Le futur constitue la dimension insigne du temps. L'originalité de Deleuze est d'en saisir l'essence à partir de l'acte de création, et d'en faire le temps par excellence de la pensée. À ce titre, les développements de Différence et répétition (1968) sont fondamentaux, et ne cesseront d'animer le reste de l'œuvre. Le futur est l'inconditionné. Cela ne signifie pas qu'il surgisse de façon arbitraire et qu'il soit sans relation avec le présent et le passé, mais qu'il rejette ces conditions une fois produit. Cette idée approfondit l’interprétation que Deleuze avait faite de l’éternel retour dans son livre Nietzsche et la philosophie (1962). Le temps se trouve ainsi libéré de ses contenus. Cette libération ne s'identifie pas à une sortie hors du temps, mais représente l'épreuve la plus radicale de notre absence de soumission aux données temporelles, c'est-à-dire aux contenus empiriques du temps. Le temps s'ouvre : il n'y a pas d'annonce du futur, nulle promesse, mais le surgissement d'un Événement qui nous propulse dans cette dimension. L'ouverture prend la forme d'une fulgurance ; elle est un arrachement à soi. L'originalité du futur tient donc au fait que l'ensemble du temps s'ordonne autour d'un événement qui le met en série.

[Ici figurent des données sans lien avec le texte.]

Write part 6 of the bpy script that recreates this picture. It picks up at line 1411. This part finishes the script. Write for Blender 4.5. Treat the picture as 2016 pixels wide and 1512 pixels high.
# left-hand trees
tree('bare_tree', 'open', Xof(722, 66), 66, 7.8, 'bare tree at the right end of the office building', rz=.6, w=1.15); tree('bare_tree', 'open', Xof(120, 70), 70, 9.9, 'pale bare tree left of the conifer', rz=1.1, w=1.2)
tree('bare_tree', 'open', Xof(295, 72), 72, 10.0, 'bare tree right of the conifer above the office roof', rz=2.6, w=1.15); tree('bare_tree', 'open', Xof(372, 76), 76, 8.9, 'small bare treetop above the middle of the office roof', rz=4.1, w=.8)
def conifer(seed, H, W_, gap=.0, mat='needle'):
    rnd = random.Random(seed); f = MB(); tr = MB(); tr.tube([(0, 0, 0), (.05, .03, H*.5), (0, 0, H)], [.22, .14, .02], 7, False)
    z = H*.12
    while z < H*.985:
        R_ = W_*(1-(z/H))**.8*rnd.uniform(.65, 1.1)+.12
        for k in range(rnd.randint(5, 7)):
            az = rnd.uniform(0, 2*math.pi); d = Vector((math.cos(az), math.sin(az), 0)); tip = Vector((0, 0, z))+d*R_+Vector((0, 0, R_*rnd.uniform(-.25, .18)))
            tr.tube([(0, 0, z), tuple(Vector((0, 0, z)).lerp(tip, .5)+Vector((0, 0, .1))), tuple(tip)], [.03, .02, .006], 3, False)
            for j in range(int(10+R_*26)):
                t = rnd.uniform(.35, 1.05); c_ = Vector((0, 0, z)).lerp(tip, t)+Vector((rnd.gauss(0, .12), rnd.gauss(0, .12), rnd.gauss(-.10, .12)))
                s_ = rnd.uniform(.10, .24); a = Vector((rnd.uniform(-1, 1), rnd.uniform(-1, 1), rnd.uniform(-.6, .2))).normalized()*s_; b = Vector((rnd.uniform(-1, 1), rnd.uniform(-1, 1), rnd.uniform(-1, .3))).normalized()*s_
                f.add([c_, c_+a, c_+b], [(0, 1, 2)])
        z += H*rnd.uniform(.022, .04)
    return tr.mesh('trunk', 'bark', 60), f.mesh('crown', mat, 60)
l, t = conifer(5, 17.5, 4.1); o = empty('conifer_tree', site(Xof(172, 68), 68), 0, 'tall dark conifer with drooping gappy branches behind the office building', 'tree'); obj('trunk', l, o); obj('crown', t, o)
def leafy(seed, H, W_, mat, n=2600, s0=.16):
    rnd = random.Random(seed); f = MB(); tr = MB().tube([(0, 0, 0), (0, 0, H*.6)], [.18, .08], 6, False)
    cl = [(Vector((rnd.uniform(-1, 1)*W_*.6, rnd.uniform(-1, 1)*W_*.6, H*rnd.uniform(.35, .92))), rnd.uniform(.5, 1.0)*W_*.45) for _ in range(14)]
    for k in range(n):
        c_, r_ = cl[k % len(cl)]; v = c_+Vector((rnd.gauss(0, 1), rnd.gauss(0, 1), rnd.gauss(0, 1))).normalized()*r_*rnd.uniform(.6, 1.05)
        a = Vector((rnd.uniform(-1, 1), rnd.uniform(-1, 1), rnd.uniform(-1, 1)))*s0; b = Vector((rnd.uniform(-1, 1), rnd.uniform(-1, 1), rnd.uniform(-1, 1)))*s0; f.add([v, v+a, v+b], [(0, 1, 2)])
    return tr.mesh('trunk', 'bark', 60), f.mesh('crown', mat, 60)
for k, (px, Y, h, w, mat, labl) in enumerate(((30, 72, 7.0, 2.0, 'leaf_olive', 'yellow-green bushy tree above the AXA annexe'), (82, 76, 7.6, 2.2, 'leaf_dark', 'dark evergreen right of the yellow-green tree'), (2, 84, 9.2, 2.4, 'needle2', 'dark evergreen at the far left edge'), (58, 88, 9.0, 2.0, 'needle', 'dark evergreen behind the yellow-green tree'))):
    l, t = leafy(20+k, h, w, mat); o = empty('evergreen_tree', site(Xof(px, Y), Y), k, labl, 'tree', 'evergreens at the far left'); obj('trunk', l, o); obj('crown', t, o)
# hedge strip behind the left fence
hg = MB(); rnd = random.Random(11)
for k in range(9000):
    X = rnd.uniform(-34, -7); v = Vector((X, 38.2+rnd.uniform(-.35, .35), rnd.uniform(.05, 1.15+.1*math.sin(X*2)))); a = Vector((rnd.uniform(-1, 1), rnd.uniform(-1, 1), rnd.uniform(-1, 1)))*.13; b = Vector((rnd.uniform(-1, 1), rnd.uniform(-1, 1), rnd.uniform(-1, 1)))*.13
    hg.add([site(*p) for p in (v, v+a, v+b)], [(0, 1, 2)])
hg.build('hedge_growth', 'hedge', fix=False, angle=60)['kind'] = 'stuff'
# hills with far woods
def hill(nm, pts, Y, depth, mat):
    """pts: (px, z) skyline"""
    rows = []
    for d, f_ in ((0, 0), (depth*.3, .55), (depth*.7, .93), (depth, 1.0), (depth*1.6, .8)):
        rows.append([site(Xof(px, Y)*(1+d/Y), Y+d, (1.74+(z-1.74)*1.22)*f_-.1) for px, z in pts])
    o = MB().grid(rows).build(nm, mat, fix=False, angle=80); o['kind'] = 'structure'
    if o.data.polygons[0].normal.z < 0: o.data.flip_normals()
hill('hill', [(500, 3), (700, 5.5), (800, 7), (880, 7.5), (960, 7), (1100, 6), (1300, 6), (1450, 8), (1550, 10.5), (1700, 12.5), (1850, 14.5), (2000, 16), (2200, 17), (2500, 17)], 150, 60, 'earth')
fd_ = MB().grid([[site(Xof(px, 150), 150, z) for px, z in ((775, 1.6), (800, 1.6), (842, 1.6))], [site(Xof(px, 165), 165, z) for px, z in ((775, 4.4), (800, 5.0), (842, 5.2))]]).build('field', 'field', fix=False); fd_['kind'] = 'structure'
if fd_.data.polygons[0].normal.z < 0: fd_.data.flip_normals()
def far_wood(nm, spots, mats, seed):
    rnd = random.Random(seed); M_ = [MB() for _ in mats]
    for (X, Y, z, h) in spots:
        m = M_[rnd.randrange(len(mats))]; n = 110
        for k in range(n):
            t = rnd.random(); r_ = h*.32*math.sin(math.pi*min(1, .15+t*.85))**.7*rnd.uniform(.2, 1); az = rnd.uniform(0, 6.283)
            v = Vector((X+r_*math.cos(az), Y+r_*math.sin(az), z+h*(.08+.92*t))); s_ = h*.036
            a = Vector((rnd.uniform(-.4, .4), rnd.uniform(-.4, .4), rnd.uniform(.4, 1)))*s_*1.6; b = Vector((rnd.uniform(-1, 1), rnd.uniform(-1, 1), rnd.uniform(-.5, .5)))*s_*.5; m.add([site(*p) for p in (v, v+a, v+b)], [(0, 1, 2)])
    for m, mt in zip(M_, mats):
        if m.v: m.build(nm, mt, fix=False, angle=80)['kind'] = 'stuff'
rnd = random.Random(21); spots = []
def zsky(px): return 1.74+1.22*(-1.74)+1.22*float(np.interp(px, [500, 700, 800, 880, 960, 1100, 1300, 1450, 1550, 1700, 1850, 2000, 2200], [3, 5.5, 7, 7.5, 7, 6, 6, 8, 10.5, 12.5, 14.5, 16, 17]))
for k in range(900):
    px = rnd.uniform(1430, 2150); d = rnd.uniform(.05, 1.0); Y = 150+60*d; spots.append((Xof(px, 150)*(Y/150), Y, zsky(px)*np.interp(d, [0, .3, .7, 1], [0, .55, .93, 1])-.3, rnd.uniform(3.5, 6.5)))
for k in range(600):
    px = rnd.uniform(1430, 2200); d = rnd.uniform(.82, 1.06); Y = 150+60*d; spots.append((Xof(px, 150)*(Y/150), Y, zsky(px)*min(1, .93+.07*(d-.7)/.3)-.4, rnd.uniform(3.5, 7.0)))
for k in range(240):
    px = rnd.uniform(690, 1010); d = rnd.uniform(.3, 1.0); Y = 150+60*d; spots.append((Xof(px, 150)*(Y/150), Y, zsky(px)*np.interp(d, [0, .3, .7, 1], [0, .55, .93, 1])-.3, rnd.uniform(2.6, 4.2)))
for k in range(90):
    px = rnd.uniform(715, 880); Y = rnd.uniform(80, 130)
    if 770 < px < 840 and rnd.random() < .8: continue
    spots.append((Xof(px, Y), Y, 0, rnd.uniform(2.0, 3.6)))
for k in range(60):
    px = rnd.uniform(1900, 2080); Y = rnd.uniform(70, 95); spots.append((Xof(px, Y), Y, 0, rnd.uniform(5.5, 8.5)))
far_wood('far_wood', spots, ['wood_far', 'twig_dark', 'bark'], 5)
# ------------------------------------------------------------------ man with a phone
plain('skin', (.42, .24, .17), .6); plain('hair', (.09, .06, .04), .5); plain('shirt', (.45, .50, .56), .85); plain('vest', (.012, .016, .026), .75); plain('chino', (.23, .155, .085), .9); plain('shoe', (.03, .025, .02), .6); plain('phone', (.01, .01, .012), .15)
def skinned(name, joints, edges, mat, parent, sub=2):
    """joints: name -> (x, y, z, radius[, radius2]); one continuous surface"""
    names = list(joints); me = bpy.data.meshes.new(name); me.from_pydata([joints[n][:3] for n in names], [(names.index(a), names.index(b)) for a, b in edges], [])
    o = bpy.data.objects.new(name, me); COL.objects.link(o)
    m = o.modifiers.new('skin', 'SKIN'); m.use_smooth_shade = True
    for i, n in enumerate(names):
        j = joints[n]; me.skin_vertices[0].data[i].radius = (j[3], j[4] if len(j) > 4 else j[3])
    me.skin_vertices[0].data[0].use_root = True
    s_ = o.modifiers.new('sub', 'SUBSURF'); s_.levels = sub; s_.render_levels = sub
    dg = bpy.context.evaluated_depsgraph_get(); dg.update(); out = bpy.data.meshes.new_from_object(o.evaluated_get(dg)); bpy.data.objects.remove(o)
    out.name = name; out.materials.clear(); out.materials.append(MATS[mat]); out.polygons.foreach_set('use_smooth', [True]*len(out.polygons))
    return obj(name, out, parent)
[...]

En résulte une conséquence remarquable pour la pensée. Elle ne relève pas d'un exercice naturel dans la forme d'un bon sens ou d'un sens commun, mais elle suppose une véritable création. « Penser, c'est créer, il n'y a pas d'autre création, mais créer, c'est d'abord engendrer „penser“ dans la pensée » (Différence et répétition). Gilles Deleuze reviendra sur ce problème du temps dans Logique du sens, afin de montrer comment il est fondamentalement lié à une réflexion sur le sens et sur l'événement. La thèse qui en résultera sera que le temps vide doit être compris comme Aiôn – temps illimité et infiniment subdivisible –, auquel l'Événement est adéquat : « Chaque événement est adéquat à l'Aiôn tout entier, chaque événement communique avec tous les autres, tous forment un seul et même Événement, événement de l'Aiôn où ils ont une vérité éternelle. Voilà le secret de l'événement : qu'il soit sur l'Aiôn et pourtant ne le remplisse pas » (Logique du sens). Une telle réflexion ne peut être menée à terme qu'à la condition de dégager un plan d'immanence.